Using the data below, output the first line and every line after it up to and including the line containing "b = MB(); t0 = V((-1.9, 5.9+sd*.1, -.9));", exactly as written and with nothing added.
[start Given information]
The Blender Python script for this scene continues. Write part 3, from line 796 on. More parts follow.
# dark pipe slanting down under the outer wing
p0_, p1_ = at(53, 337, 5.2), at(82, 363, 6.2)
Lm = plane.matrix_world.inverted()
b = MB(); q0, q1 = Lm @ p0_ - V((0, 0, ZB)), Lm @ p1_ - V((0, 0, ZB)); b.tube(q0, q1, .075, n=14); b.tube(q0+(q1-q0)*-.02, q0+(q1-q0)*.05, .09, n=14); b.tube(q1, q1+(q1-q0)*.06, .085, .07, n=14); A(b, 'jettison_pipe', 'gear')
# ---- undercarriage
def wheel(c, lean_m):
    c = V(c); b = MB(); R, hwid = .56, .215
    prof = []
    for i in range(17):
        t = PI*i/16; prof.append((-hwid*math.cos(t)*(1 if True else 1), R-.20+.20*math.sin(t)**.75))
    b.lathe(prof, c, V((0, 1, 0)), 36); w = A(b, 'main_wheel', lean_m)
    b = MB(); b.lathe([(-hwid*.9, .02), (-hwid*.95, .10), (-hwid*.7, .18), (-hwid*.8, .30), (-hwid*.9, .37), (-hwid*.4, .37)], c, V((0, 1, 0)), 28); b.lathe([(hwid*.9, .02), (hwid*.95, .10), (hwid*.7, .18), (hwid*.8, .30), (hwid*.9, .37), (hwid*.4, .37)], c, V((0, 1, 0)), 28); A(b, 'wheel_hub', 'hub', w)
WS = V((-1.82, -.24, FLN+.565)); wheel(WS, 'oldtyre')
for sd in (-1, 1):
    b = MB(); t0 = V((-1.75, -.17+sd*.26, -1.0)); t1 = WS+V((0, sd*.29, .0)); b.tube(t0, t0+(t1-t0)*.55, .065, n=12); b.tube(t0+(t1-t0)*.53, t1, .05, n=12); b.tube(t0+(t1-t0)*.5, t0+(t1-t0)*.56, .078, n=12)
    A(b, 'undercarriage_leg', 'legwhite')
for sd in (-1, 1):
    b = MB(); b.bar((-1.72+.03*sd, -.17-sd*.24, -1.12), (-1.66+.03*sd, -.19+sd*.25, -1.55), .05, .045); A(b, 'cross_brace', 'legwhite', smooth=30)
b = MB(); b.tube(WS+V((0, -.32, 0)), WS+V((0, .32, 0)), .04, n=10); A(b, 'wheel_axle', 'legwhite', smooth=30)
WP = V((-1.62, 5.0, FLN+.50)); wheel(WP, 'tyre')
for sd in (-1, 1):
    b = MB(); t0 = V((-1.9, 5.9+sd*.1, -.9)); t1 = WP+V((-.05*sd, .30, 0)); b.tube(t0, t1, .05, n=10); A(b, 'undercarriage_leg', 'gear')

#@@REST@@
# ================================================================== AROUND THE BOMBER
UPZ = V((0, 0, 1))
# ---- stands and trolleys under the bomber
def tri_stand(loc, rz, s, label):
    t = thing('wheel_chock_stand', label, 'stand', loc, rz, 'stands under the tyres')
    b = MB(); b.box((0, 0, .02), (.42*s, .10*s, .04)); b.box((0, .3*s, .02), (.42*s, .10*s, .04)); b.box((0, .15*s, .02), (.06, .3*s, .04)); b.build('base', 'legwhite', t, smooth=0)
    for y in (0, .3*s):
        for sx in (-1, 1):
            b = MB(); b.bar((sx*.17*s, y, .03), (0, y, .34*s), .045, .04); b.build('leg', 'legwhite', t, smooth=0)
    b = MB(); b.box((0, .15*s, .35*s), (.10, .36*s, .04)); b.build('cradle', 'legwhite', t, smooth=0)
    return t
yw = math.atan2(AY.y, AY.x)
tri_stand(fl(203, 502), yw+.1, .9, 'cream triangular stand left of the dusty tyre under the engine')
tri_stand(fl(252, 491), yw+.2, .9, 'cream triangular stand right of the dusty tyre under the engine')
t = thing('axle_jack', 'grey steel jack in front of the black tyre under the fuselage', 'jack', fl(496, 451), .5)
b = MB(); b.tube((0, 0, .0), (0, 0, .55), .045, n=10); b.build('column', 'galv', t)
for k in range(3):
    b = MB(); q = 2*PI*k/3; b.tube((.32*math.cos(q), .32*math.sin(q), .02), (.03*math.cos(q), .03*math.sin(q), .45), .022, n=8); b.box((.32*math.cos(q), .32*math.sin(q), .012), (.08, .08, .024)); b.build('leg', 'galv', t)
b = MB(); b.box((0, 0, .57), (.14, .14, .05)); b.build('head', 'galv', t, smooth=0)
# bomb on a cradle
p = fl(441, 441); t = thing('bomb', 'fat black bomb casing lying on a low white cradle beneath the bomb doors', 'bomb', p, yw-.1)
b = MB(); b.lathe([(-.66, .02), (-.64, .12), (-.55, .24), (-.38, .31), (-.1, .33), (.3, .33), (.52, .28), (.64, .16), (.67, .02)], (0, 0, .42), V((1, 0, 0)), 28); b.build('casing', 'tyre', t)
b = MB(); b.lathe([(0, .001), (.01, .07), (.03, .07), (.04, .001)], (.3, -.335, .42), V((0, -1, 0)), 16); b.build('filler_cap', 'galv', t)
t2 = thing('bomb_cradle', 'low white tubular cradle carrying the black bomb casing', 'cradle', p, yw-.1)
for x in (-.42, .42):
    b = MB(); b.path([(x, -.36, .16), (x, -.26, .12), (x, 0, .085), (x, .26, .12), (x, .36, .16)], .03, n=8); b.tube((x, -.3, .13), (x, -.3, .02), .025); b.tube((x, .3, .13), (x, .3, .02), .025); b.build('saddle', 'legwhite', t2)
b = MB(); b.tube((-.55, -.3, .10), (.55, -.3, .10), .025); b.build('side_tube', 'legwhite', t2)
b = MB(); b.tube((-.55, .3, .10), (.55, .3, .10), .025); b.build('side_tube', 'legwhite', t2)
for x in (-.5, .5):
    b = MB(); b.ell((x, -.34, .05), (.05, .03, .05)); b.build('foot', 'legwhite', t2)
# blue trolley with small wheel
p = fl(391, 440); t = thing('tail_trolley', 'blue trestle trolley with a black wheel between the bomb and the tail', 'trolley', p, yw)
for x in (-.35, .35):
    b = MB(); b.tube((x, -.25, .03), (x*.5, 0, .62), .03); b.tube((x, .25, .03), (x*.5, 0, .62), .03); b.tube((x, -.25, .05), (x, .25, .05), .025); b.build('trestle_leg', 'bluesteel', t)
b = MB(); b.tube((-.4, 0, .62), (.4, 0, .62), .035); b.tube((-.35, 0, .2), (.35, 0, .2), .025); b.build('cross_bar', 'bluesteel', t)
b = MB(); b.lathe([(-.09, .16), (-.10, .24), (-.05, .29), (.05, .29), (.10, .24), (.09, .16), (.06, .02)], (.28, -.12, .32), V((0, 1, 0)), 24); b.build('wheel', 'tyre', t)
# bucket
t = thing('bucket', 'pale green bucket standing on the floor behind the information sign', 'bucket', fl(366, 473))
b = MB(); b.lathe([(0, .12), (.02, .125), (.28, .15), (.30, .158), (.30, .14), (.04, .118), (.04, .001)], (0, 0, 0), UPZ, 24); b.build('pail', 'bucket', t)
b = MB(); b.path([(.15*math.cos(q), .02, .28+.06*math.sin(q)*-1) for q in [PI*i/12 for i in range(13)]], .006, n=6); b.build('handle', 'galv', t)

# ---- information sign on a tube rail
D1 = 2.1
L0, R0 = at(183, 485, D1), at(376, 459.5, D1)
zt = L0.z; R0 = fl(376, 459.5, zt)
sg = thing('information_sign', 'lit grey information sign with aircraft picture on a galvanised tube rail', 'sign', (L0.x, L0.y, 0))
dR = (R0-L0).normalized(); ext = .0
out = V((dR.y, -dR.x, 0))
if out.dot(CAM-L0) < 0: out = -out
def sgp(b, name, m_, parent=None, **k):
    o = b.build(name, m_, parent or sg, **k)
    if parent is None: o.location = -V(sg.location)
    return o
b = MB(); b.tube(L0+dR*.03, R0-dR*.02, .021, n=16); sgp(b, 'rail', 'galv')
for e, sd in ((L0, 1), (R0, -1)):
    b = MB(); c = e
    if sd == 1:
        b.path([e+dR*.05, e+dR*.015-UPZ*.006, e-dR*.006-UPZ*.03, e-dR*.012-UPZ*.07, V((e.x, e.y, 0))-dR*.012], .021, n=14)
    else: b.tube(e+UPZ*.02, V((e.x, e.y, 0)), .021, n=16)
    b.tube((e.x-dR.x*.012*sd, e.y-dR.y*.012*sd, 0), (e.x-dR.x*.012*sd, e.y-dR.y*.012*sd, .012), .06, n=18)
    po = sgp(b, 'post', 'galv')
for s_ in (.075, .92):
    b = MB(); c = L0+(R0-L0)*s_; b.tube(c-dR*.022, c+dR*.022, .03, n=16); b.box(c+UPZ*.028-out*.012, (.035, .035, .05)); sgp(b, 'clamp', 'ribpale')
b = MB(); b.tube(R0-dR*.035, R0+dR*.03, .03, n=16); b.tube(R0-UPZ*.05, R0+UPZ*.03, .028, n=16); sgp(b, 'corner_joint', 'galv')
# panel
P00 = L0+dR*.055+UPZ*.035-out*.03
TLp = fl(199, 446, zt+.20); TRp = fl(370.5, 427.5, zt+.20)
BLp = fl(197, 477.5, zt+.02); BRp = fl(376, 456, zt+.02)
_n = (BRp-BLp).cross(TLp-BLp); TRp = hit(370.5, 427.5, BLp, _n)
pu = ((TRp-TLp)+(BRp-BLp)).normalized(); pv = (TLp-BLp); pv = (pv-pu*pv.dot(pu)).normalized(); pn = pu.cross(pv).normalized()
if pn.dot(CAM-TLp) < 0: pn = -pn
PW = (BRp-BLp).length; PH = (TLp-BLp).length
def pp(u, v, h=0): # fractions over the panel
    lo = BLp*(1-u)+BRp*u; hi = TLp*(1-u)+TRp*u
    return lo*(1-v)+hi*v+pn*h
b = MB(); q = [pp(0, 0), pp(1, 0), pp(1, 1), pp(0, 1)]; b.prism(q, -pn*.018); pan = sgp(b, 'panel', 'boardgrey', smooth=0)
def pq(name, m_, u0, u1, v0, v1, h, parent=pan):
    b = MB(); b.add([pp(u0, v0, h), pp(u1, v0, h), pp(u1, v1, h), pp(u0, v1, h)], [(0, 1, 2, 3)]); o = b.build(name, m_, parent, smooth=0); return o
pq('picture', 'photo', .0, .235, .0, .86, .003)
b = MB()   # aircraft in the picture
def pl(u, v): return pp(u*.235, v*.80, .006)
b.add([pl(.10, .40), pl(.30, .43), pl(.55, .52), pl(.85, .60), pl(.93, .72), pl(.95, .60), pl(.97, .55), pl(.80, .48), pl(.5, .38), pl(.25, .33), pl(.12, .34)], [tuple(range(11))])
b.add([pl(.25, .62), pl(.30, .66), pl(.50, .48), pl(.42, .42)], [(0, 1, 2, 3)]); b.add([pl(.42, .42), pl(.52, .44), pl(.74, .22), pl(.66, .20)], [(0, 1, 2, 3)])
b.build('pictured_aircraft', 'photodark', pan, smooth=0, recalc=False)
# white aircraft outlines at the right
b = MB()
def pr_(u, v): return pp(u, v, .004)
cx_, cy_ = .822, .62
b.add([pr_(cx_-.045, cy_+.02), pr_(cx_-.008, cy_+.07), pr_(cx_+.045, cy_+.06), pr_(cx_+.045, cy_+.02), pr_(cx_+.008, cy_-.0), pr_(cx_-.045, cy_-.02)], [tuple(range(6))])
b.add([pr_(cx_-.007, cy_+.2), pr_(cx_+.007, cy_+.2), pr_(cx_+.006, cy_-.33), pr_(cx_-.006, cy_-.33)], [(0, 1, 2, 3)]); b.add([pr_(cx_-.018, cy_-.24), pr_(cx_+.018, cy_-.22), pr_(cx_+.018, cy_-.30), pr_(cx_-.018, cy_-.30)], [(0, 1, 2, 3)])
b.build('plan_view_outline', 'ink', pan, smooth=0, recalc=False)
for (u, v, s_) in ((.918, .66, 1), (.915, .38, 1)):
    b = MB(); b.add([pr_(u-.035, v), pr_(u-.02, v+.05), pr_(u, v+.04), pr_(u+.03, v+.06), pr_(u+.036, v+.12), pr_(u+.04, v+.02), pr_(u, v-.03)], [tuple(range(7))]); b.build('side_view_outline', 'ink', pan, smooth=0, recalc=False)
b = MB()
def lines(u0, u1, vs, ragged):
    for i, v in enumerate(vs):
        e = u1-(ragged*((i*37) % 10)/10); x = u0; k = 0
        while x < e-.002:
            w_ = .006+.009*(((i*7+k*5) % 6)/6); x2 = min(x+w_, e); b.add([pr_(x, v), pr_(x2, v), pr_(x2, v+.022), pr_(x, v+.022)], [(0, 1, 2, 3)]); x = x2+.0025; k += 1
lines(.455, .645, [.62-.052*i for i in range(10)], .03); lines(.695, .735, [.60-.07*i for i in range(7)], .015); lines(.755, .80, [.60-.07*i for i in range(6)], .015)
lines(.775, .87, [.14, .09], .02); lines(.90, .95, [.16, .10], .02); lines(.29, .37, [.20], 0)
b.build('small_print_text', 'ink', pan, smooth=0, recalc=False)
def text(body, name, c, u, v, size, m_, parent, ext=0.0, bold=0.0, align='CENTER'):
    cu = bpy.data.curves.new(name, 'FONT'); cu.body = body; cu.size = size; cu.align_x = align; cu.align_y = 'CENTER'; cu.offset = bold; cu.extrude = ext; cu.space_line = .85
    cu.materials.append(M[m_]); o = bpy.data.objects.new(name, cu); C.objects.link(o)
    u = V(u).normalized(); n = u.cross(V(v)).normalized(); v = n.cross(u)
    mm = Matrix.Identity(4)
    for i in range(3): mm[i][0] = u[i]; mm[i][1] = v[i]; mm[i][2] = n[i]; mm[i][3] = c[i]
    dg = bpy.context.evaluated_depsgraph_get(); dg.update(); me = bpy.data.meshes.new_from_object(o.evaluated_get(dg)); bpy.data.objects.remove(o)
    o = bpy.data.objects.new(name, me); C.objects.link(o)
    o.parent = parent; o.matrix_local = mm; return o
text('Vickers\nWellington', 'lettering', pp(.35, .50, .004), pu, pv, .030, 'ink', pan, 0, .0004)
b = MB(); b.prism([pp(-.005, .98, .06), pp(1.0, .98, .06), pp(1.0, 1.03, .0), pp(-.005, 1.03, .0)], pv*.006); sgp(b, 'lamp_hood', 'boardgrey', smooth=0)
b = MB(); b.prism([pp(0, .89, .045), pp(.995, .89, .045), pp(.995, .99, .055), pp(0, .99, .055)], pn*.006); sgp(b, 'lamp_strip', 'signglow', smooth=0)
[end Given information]
→ Reply to the task
The Blender Python script for this scene continues. Write part 3, from line 796 on. More parts follow.
# dark pipe slanting down under the outer wing
p0_, p1_ = at(53, 337, 5.2), at(82, 363, 6.2)
Lm = plane.matrix_world.inverted()
b = MB(); q0, q1 = Lm @ p0_ - V((0, 0, ZB)), Lm @ p1_ - V((0, 0, ZB)); b.tube(q0, q1, .075, n=14); b.tube(q0+(q1-q0)*-.02, q0+(q1-q0)*.05, .09, n=14); b.tube(q1, q1+(q1-q0)*.06, .085, .07, n=14); A(b, 'jettison_pipe', 'gear')
# ---- undercarriage
def wheel(c, lean_m):
    c = V(c); b = MB(); R, hwid = .56, .215
    prof = []
    for i in range(17):
        t = PI*i/16; prof.append((-hwid*math.cos(t)*(1 if True else 1), R-.20+.20*math.sin(t)**.75))
    b.lathe(prof, c, V((0, 1, 0)), 36); w = A(b, 'main_wheel', lean_m)
    b = MB(); b.lathe([(-hwid*.9, .02), (-hwid*.95, .10), (-hwid*.7, .18), (-hwid*.8, .30), (-hwid*.9, .37), (-hwid*.4, .37)], c, V((0, 1, 0)), 28); b.lathe([(hwid*.9, .02), (hwid*.95, .10), (hwid*.7, .18), (hwid*.8, .30), (hwid*.9, .37), (hwid*.4, .37)], c, V((0, 1, 0)), 28); A(b, 'wheel_hub', 'hub', w)
WS = V((-1.82, -.24, FLN+.565)); wheel(WS, 'oldtyre')
for sd in (-1, 1):
    b = MB(); t0 = V((-1.75, -.17+sd*.26, -1.0)); t1 = WS+V((0, sd*.29, .0)); b.tube(t0, t0+(t1-t0)*.55, .065, n=12); b.tube(t0+(t1-t0)*.53, t1, .05, n=12); b.tube(t0+(t1-t0)*.5, t0+(t1-t0)*.56, .078, n=12)
    A(b, 'undercarriage_leg', 'legwhite')
for sd in (-1, 1):
    b = MB(); b.bar((-1.72+.03*sd, -.17-sd*.24, -1.12), (-1.66+.03*sd, -.19+sd*.25, -1.55), .05, .045); A(b, 'cross_brace', 'legwhite', smooth=30)
b = MB(); b.tube(WS+V((0, -.32, 0)), WS+V((0, .32, 0)), .04, n=10); A(b, 'wheel_axle', 'legwhite', smooth=30)
WP = V((-1.62, 5.0, FLN+.50)); wheel(WP, 'tyre')
for sd in (-1, 1):
    b = MB(); t0 = V((-1.9, 5.9+sd*.1, -.9)); t1 = WP+V((-.05*sd, .30, 0)); b.tube(t0, t1, .05, n=10); A(b, 'undercarriage_leg', 'gear')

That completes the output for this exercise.